Saturday 21 February 2009

Why Grades Matter

Some people believe that all I care about my sons is their academic achievement. Some people do not know me at all.

I practise what I preach - when I say that there are 5 aspects of development that is important in a child: Cognitive, Emotional, Physical, Social and Moral. And I do all I can to make sure that they develop into well-rounded and well-adjusted adults. Of course, sometimes my best is not enough - I recognise my own limitations - though any failing is not through lack of effort on my part.

Enough said. At the end of the day, how much we want to make out of parenting is an individual choice. It can be the simplest thing in the world (clothe and feed them) or it can be an all-consuming effort.

But I would like to share my thoughts on why grades are important. Let's be clear, I am not saying that it is all-important - but it is important, nevertheless. It may sound like a motherhood statement, especially within the context of our Asian culture, to even think otherwise, but increasingly there are so-called "liberals" in the world who think that doing well in school is not a big deal. And they go on to quote successful people who have not done well in school and yet have done very well in life.

Of course there are very talented people in non-academic areas who have gone on to achieve phenomenal success, and I am not belittling their achievements in any way. Some may be extraordinarily gifted in EQ and some may have some cultural or material advantage. Some are at the right place at the right time. Good for all of them.

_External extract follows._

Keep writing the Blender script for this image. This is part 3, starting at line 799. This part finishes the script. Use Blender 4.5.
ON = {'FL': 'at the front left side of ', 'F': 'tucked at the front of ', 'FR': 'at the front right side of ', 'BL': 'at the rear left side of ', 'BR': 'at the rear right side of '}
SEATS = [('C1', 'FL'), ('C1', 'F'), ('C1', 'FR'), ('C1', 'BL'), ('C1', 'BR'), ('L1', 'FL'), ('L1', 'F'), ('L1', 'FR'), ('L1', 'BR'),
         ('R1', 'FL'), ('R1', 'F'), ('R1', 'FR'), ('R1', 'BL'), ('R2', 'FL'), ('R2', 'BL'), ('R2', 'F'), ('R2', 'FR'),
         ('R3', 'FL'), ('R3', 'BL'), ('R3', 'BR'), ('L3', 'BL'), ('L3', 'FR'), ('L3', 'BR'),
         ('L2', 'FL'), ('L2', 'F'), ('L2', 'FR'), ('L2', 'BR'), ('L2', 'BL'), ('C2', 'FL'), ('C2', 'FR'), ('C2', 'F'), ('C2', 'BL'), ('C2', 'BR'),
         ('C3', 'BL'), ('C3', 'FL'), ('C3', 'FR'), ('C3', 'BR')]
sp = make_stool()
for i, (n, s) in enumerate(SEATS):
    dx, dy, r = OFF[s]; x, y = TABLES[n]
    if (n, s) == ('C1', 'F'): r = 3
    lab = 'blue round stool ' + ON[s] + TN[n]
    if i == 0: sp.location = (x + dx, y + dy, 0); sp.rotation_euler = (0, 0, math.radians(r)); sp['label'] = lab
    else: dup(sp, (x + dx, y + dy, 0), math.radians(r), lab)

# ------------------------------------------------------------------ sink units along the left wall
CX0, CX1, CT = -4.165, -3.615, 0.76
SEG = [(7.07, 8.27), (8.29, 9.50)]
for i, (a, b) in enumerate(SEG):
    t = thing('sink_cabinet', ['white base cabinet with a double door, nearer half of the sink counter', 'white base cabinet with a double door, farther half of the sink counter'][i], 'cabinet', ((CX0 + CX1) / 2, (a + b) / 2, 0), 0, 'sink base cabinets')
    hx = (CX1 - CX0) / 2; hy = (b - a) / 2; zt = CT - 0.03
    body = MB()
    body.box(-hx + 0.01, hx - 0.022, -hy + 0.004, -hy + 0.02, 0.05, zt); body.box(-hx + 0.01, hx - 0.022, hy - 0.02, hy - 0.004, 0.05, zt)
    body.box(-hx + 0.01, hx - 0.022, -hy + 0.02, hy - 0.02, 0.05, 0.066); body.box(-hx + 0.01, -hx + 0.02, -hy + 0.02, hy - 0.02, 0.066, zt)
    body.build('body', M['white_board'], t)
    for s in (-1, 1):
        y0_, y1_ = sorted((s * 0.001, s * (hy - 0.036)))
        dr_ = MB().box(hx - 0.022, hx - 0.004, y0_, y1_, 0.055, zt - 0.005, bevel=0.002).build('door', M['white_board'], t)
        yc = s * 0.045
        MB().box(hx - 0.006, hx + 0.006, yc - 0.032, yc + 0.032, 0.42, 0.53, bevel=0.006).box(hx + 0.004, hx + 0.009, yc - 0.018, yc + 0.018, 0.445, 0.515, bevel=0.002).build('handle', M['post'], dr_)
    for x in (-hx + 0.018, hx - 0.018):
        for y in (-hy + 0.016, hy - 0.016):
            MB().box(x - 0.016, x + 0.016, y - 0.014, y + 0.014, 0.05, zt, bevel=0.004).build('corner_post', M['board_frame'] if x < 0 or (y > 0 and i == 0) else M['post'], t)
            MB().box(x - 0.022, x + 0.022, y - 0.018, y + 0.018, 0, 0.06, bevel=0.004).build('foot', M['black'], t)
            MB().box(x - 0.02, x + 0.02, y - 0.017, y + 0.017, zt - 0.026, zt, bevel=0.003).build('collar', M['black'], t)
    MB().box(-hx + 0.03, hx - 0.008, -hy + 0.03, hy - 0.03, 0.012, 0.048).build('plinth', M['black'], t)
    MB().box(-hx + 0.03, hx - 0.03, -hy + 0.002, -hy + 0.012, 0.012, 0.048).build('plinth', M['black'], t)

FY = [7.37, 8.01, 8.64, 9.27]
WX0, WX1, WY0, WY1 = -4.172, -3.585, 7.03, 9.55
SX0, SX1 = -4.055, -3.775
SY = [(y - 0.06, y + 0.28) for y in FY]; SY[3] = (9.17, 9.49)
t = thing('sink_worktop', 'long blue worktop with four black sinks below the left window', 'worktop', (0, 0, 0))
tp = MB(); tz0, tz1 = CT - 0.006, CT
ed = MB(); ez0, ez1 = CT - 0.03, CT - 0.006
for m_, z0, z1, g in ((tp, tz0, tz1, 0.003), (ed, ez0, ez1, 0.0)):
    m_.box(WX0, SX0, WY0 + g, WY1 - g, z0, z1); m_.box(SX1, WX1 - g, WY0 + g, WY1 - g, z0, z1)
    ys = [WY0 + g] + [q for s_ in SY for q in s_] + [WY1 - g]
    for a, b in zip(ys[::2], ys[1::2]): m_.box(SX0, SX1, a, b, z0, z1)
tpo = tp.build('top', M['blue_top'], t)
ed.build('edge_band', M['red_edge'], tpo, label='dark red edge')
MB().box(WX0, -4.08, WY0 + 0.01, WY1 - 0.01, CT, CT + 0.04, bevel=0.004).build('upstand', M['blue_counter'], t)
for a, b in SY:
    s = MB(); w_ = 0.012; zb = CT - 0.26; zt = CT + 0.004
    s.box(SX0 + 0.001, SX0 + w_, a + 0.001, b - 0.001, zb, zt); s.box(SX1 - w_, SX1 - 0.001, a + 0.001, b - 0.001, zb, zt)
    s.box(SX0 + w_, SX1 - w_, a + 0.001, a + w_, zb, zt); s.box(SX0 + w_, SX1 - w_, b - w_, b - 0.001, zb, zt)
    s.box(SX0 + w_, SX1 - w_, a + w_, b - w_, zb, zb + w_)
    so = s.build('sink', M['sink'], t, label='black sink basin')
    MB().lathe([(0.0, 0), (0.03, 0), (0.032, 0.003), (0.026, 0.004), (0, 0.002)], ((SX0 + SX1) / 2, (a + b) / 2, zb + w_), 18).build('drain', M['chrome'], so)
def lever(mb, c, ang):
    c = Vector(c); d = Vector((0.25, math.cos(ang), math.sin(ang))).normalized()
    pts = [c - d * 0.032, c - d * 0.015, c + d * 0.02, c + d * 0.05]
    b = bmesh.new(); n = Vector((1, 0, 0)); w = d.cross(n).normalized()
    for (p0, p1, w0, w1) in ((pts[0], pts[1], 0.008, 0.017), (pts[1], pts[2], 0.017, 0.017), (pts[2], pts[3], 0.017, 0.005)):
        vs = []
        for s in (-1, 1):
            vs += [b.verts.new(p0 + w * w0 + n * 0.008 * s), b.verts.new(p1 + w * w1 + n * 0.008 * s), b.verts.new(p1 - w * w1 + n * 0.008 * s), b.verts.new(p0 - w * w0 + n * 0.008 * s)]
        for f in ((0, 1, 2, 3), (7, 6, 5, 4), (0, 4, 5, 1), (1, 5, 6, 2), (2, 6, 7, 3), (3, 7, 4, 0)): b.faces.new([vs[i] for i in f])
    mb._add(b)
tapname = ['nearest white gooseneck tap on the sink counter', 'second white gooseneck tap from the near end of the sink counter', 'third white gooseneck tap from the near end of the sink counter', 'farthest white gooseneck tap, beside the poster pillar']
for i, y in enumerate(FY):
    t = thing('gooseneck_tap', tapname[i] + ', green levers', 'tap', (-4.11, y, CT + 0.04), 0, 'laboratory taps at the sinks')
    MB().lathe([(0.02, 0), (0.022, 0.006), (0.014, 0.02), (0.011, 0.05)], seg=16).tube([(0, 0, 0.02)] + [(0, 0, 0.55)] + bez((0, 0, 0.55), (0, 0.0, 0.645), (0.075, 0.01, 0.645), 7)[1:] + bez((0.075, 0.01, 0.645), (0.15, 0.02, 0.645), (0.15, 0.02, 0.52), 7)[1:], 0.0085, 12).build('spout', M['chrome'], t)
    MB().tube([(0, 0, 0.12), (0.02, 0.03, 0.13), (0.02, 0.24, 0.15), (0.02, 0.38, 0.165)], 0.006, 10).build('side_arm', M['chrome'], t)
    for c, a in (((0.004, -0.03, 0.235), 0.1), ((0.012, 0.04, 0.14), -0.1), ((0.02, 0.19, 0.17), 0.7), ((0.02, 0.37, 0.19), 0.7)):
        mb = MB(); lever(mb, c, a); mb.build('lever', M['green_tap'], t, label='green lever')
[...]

But statistically, we have seen that people who have done well in school have a higher chance of leading a successful life. People used to say that education is the key to escaping the poverty trap and it still holds true today. A good education is still the best insurance that a parent can subscribe to for the child.

Whatever liberals may think, academic achievement is important for a child to build self-esteem which is undoubtedly a pre-requisite to success. Especially in our society. In some schools, teachers actually punish students for scoring low marks. Think what that will do to a child's self- esteem. And in family gatherings, people do ask, how is the child doing in school? These are things that we cannot change. That's why I spend considerable amount of time and effort to help my children in their school work. I do not believe that I pressurize them too much; I just want to make sure, as a responsible parent, that they have done their best.

We also have to look at our children from a strategic point of view. In business, we do the SWOT analysis, that is, we look at the organization's Strengths, Weaknesses, Opportunities and Threats, to come up with a competitive strategy. The same can be applied to our children.

If we understand their strengths and weaknesses, we will have an idea how to guide them through life. They need to leverage on their strengths in light of the opportunities that are availed to them. And that's why there is really no broad-brush approach to guiding a child. For example, if a child is going to take over the father's business, then arguably academic qualifications may be less important.

What if the child cannot get good grades in school, even if he has tried his best? Yes, that's the difficult part and there are parents who face this very real dilemma. It may not be that their children are lacking in cognitive ability. It could be just that the system is working against their children. I have seen this in both Singapore and Malaysia. And I can understand why parents are very concerned and would even go to the extent of migration for their children's future. [Foreign education systems have their flaws too but that's besides the point for now.]

The point is, before we need to take any drastic steps, first, we need to help the children cope in school and if possible, excel. Then, if they can't cope, we see if we can continue to nurture their spirit in other ways. If that also fails, only then may parents want to consider other options.

These are all realities of living in this part of the world. Our education systems, on both sides of the Causeway, are not the best, nor are they the worst.

Bottom-line is this: children want to do well in school. It makes them feel good. It is when they keep failing, that their self-esteem goes south and then it becomes a downward spiral. This is the path that we do not want our children to take.